Whether it’s recruiting methods, culture, or problems with bias, it’s time for companies to look at what they’re doing in the area of diversity and inclusion – and potentially make some significant changes. Most talent acquisition leaders have their hearts in the right place when it comes to diversity and inclusion, but in practice may be missing the mark or not doing enough. In order to improve and truly make a culture shift within our companies and our hiring efforts, we must first disassemble all the moving parts, examine them, and make changes before putting them back together. Take it down to the ground, then rebuild.
Many of us get hung up on where to begin, as D&I impacts every single area of employee governance, hiring, recruiting, onboarding, training, and overall company culture. Here, we’ll outline some actionable items to take on to get things moving in the right direction.
The First Step to Creating a More Diverse Culture
Start at the beginning, or where your company stands right now. What are the demographics of your employee population compared to the general population? What about to local offices and business locations? Using the employee data you have now, identify your areas of weakness and do it specifically. Break it down by the entire employee base, then by middle management, by lines of business or organizational structure, by upper management, and finally, by C-suite.
With the data in front of you, determine how close or far away you are from where you should be. That gap analysis is your starting point. Note that if your company is Office of Federal Contract Compliance Programs (OFCCP) compliant and has an affirmative action program, where you should be is defined for you. If you don’t have a specific diversity recruiting program in place, this is where you define your goals.

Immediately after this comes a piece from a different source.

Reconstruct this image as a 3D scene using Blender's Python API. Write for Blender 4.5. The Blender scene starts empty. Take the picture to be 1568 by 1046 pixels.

The analysis will give you the information you need to be able to align diversity and inclusion objectives with your organization’s strategic business objectives. It’s important to ensure that your company leaders and stakeholders are on the same page as you and your team with regards to diversity and inclusion and that you have executive level buy-in for your goals and objectives. This is to ensure that your work in D&I is phased and in alignment with your organization. You don’t want to sell a Mercedes when you are a Honda Accord. To be seen as a diverse company, diversity has to be genuinely woven throughout the entire organization. Otherwise, your efforts could be interpreted as hollow and ingenuine.
Projecting and Promoting a Diverse Employer Brand
For companies that don’t have a diverse workforce yet, projecting a diverse image will be challenging. A great place to start is to emphasize how your brand values community and functions much like one. It should be made apparent that your company’s culture is open to diversity and seeking new perspectives and ideas.
A few areas to focus on:
Your careers site
Are the stories and information about diverse hiring programs genuine, or are there stock photos of fake employees (worse, a stock photo of gradient shaded employee hands grasped in a circle…most of us have seen this) being used as “placeholder” materials until you have an actual diverse employee community? If so, how long have your placeholders been in place? Candidates will pick up on faux diversity, and your employees will absolutely see it, too. If you’re not where you’d like to be yet, use your careers site to advertise what you’re doing to work towards your goal. Remember that it is a tool for reaching diverse candidate communities, and a sincere statement is going to read better than a fake one.
Job postings
Are your job descriptions free of bias? Do your postings encourage diverse candidates to apply? Start with the qualifications. Your job descriptions are usually the only connection you have with an employee before they apply for your job. If your job description stops them from wanting to learn more about your company because they don’t meet all of your qualifications, how are you supposed to make that connection?
Rethink the way you word your job descriptions, from years of experience to required degrees. Take a look at who performs at your company and consider the things that really matter. What makes your great employees great? Identify the qualities of the best employees at your company, then write job descriptions that match them.
Learn more about: making your job postings inclusive.
Candidate specific campaigns.
Do you have a user experience on your careers site (think dedicated landing pages) that speaks to groups such as veterans, people with disabilities, women, or POC in leadership? When developing your D&I recruitment marketing campaigns, do you have a specific group in mind? You can use programmatic advertising to target and capture the attention of diverse candidates and adjust the campaigns in real time based on the success of those targeted job postings.
Diversity-specific careers site landing pages are important because they can help you understand your talent funnel and candidate conversion ratios. This helps you and your recruiting team better forecast the candidate traffic you need from various sources and positions that are part of your diversity recruiting efforts regardless of your compliance or company-specific goals.
While you do want to think bigger and broader for the long-term, bigger and broader could be what’s stalling your D&I efforts. It’s important to pick a starting place. For example, look at your careers site and ensure that your company is sincerely represented, that your site and application process is compliant with Web Content Accessibility Guidelines 2.0 (WCAG) standards, and that you tell your company’s story in a genuine way, in order to make the long-term happen.